(Rows from a 3D scene dataset)
+-------+

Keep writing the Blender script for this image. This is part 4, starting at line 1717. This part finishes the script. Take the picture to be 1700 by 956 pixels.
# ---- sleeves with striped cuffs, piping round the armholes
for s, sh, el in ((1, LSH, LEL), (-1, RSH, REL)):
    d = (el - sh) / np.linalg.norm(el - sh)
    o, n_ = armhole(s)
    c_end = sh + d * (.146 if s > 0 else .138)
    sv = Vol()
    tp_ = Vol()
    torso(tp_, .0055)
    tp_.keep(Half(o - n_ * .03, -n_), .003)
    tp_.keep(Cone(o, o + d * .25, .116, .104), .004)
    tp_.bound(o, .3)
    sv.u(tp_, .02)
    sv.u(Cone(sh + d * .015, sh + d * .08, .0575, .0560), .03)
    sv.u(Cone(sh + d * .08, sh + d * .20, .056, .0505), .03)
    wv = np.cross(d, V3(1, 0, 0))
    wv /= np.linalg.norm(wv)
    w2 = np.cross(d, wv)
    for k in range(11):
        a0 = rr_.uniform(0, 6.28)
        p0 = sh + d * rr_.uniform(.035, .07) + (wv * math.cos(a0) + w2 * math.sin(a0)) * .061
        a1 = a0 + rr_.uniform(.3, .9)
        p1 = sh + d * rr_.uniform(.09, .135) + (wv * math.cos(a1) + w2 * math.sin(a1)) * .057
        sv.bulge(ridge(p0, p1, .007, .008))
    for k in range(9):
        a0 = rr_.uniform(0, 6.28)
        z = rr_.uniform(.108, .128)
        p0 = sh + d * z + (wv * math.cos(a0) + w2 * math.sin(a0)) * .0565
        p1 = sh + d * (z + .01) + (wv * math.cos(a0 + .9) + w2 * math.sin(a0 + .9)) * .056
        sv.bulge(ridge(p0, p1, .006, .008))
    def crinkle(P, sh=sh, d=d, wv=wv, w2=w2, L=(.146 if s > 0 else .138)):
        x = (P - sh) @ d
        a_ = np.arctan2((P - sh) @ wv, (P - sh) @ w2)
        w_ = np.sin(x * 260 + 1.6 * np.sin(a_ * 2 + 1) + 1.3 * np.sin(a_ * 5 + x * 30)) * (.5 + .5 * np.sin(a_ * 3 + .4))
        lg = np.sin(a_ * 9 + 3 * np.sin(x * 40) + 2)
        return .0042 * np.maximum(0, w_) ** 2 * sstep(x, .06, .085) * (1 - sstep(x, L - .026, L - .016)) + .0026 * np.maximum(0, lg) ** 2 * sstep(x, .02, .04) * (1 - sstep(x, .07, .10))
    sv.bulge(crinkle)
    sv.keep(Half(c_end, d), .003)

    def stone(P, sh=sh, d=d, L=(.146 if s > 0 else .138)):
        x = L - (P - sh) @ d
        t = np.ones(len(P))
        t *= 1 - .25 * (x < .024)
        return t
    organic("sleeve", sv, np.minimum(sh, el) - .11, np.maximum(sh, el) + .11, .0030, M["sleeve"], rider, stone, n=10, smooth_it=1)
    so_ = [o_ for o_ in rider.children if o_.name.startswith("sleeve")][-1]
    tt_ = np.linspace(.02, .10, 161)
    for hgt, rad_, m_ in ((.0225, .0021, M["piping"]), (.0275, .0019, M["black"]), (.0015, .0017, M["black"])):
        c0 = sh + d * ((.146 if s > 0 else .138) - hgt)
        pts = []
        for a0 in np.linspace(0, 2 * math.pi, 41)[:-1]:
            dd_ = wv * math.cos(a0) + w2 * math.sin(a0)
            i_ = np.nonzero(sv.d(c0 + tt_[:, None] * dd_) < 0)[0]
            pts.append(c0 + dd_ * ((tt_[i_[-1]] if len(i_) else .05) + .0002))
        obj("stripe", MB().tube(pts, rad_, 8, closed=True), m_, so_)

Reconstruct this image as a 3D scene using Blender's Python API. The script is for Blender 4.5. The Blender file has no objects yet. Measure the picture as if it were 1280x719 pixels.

+-------+

**Task details**.
Return the full listing, character for character.

**The completed task**.
Keep writing the Blender script for this image. This is part 4, starting at line 1717. This part finishes the script. Take the picture to be 1700 by 956 pixels.
# ---- sleeves with striped cuffs, piping round the armholes
for s, sh, el in ((1, LSH, LEL), (-1, RSH, REL)):
    d = (el - sh) / np.linalg.norm(el - sh)
    o, n_ = armhole(s)
    c_end = sh + d * (.146 if s > 0 else .138)
    sv = Vol()
    tp_ = Vol()
    torso(tp_, .0055)
    tp_.keep(Half(o - n_ * .03, -n_), .003)
    tp_.keep(Cone(o, o + d * .25, .116, .104), .004)
    tp_.bound(o, .3)
    sv.u(tp_, .02)
    sv.u(Cone(sh + d * .015, sh + d * .08, .0575, .0560), .03)
    sv.u(Cone(sh + d * .08, sh + d * .20, .056, .0505), .03)
    wv = np.cross(d, V3(1, 0, 0))
    wv /= np.linalg.norm(wv)
    w2 = np.cross(d, wv)
    for k in range(11):
        a0 = rr_.uniform(0, 6.28)
        p0 = sh + d * rr_.uniform(.035, .07) + (wv * math.cos(a0) + w2 * math.sin(a0)) * .061
        a1 = a0 + rr_.uniform(.3, .9)
        p1 = sh + d * rr_.uniform(.09, .135) + (wv * math.cos(a1) + w2 * math.sin(a1)) * .057
        sv.bulge(ridge(p0, p1, .007, .008))
    for k in range(9):
        a0 = rr_.uniform(0, 6.28)
        z = rr_.uniform(.108, .128)
        p0 = sh + d * z + (wv * math.cos(a0) + w2 * math.sin(a0)) * .0565
        p1 = sh + d * (z + .01) + (wv * math.cos(a0 + .9) + w2 * math.sin(a0 + .9)) * .056
        sv.bulge(ridge(p0, p1, .006, .008))
    def crinkle(P, sh=sh, d=d, wv=wv, w2=w2, L=(.146 if s > 0 else .138)):
        x = (P - sh) @ d
        a_ = np.arctan2((P - sh) @ wv, (P - sh) @ w2)
        w_ = np.sin(x * 260 + 1.6 * np.sin(a_ * 2 + 1) + 1.3 * np.sin(a_ * 5 + x * 30)) * (.5 + .5 * np.sin(a_ * 3 + .4))
        lg = np.sin(a_ * 9 + 3 * np.sin(x * 40) + 2)
        return .0042 * np.maximum(0, w_) ** 2 * sstep(x, .06, .085) * (1 - sstep(x, L - .026, L - .016)) + .0026 * np.maximum(0, lg) ** 2 * sstep(x, .02, .04) * (1 - sstep(x, .07, .10))
    sv.bulge(crinkle)
    sv.keep(Half(c_end, d), .003)

    def stone(P, sh=sh, d=d, L=(.146 if s > 0 else .138)):
        x = L - (P - sh) @ d
        t = np.ones(len(P))
        t *= 1 - .25 * (x < .024)
        return t
    organic("sleeve", sv, np.minimum(sh, el) - .11, np.maximum(sh, el) + .11, .0030, M["sleeve"], rider, stone, n=10, smooth_it=1)
    so_ = [o_ for o_ in rider.children if o_.name.startswith("sleeve")][-1]
    tt_ = np.linspace(.02, .10, 161)
    for hgt, rad_, m_ in ((.0225, .0021, M["piping"]), (.0275, .0019, M["black"]), (.0015, .0017, M["black"])):
        c0 = sh + d * ((.146 if s > 0 else .138) - hgt)
        pts = []
        for a0 in np.linspace(0, 2 * math.pi, 41)[:-1]:
            dd_ = wv * math.cos(a0) + w2 * math.sin(a0)
            i_ = np.nonzero(sv.d(c0 + tt_[:, None] * dd_) < 0)[0]
            pts.append(c0 + dd_ * ((tt_[i_[-1]] if len(i_) else .05) + .0002))
        obj("stripe", MB().tube(pts, rad_, 8, closed=True), m_, so_)

Reconstruct this image as a 3D scene using Blender's Python API. The script is for Blender 4.5. The Blender file has no objects yet. Measure the picture as if it were 1280x719 pixels.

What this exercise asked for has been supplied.